More recently, we have witnessed the indifference shown to the safety of Grenfell Tower’s residents. The tower, named after colonial-era Field Marshall Grenfell, who fought wars for Britain in South Africa and Egypt, was covered in combustible plastic and populated with tenants from Britain’s former colonies, or descendants of those who were. Of the 68 people who lost their lives in the fire, 57 were non-white (p.134).

Will there be a crash?

Bano talks about the real potential for a crash. It may be slower and less spectacular than previous crashes, but is inevitable, nonetheless. He quotes Patrick Jenkins from the Financial Times: ‘as night follows day, bust in real estate markets follows boom’ (p.174).

At the beginning of the twentieth century, a boom in property development came crashing down and house prices fell by 40%. This followed on from years of falling wages (p.169). Similar to today, falling wages had led to a cost-of-living crisis where working-class tenants were no longer able to pay the rent rises being forced on them.

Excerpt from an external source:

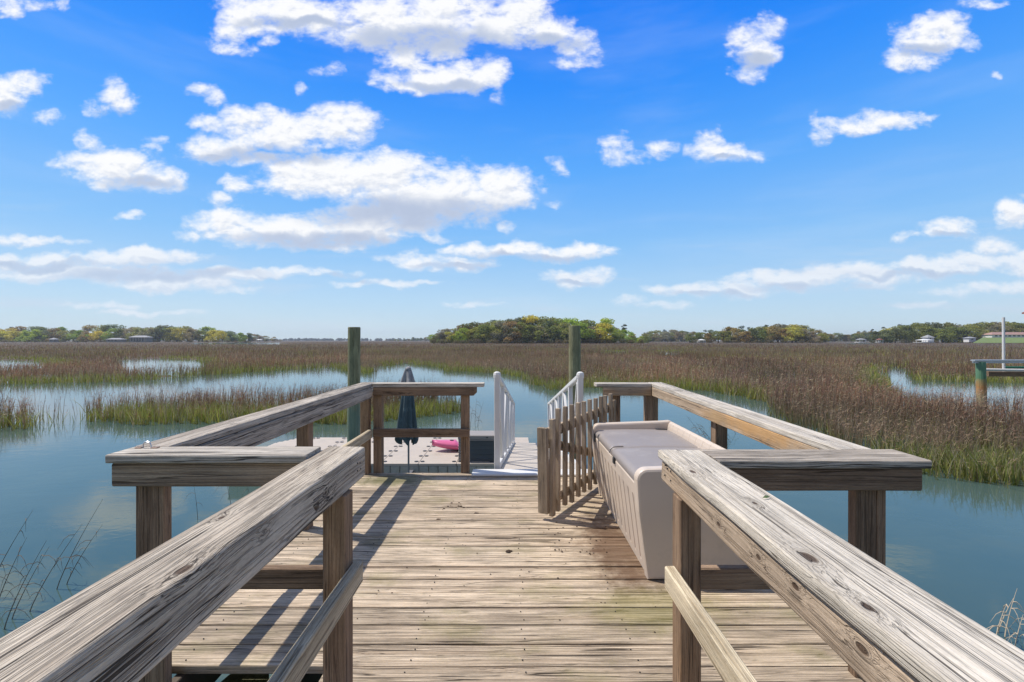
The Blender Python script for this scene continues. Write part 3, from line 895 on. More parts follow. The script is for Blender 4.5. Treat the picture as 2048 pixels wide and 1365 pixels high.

What exactly will happen when the ‘unstoppable force of an economy founded on rent rises meets the immovable object of wage restraint’ should concern us. ‘Finding the limits of monopoly prices in the rental market will not be a quick or straightforward process, but a slow, structural and deeply painful one. It will, no doubt, involve evictions for rent arrears or rent hikes, large-scale inability to find adequate housing, and a great deal of stress, worry, movement and sacrifice’ (p.171).

A consensus in favour of council housing has been turned on its head. The homelessness charity Shelter now accepts that landlordism has a valid role to play in society as did the Corbyn-led Labour party (pp.84-5).

The evidence runs contrary to this and points to landlordism and the monopoly on rents feeding the crisis in house prices. The solution is a return to the pre-1980s consensus and to socialise Britain’s housing stock. Only by curbing the market in housing can it be returned to serving the population’s needs.